Als er nach Hamburg gezogen sei, habe er einfach nur ein helles Ladenlokal gesucht. Lage? Nicht ganz so entscheidend. "Ich bin ein Bauchtyp. Ich wusste nix über Borgfelde, aber der Laden hat mir gleich gefallen." Außerdem sei die Miete erschwinglich, 650 Euro pro Monat. Am Grindel, sagt er, würde er für einen ähnlich großen Laden 2000 Euro monatlich hinblättern müssen. Bis zu 130 Kunden kommen am Tag, viele von ihnen hätten anfangs mit "Bio" wenig anfangen können. "Dann haben die meinen Mohnstriezel oder mein freigeschobenes Roggenbrot probiert und festgestellt, dass sie das lecker finden." Ein bisschen stolz ist Martin Kastner, den im Viertel fast jeder kennt, auf seine Franzbrötchen. Mit Schokolade oder ohne. "Ich wusste überhaupt nicht, wie man Franzbrötchen backt. Die gibt es in Gelsenkirchen doch nicht." Also hat er sich ein Rezept besorgt und dann die perfekte Verfeinerung mit seinen Kunden entwickelt. "Irgendwann schmeckten sie dann richtig toll." Manche behaupten gar, es seien die vielleicht besten Franzbrötchen der Stadt.

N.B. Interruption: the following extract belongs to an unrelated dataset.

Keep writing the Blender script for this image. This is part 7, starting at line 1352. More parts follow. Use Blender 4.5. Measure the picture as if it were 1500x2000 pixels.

Vielleicht auch ein Tipp für die Filmcrew des NDR, die ein paar Hundert Meter weiter gerade einen "Tatort" abgedreht hat. In den Kellergewölben von Haus 84. Dort ist das Zuhause des badischen Spätburgunders. Dem Winzersohn Martin Danner gehört das Badische Weinhaus. Mehr als 2000 Artikel hat der 37-Jährige im Sortiment. "In Hamburg sind badische Weine gefragt, deshalb habe ich hier 2001 mein Geschäft eröffnet." Die günstigste Flasche kostet 3,20 Euro, die teuerste etwa 40 Euro. "Bei mir zahlt man nur so viel wie direkt beim Winzer." Sein Geschäft macht Danner, der auch Verkostungen anbietet, über die Menge. "An die Klaus-Groth-Straße haben mich zwei Argumente gezogen", sagt er. "Parkplätze und die gute Verkehrsanbindung für die Kunden." Ist eben eine ganz besondere Insel, die Klaus-Groth-Straße.